YOUR GOAL -
Repeat every line, exactly, from the very first through the one where "COL = sc.collection" appears. Add nothing else.
= = = = = = =
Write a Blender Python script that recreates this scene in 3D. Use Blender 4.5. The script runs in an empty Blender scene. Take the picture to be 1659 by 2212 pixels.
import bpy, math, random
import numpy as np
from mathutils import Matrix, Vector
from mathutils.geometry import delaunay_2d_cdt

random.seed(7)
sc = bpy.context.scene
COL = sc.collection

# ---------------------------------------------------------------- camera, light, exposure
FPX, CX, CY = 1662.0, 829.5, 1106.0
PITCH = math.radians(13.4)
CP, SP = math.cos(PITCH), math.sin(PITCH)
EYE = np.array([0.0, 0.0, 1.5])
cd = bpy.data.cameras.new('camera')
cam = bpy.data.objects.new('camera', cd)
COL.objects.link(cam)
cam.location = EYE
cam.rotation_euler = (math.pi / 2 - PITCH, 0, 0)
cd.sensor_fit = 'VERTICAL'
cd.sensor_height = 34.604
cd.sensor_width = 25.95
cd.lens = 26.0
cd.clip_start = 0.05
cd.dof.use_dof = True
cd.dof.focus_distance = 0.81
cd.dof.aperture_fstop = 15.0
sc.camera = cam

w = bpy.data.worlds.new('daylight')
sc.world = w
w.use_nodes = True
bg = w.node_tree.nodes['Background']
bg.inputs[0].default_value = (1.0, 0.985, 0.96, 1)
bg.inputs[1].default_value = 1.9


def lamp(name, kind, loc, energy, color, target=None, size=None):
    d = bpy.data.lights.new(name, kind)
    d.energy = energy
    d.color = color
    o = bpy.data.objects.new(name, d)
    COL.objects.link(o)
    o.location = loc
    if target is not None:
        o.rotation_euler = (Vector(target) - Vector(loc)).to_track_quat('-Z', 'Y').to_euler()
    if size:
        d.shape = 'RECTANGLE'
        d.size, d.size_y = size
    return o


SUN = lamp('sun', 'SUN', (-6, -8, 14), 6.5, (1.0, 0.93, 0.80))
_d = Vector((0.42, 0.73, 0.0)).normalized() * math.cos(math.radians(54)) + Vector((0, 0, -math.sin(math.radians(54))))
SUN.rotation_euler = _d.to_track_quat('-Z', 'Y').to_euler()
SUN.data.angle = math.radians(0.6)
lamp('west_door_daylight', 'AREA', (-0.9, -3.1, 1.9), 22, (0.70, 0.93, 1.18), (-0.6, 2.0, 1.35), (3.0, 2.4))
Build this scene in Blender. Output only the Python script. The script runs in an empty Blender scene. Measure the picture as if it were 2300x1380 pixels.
= = = = = = =
SOLVED PROBLEM -
Write a Blender Python script that recreates this scene in 3D. Use Blender 4.5. The script runs in an empty Blender scene. Take the picture to be 1659 by 2212 pixels.
import bpy, math, random
import numpy as np
from mathutils import Matrix, Vector
from mathutils.geometry import delaunay_2d_cdt

random.seed(7)
sc = bpy.context.scene
COL = sc.collection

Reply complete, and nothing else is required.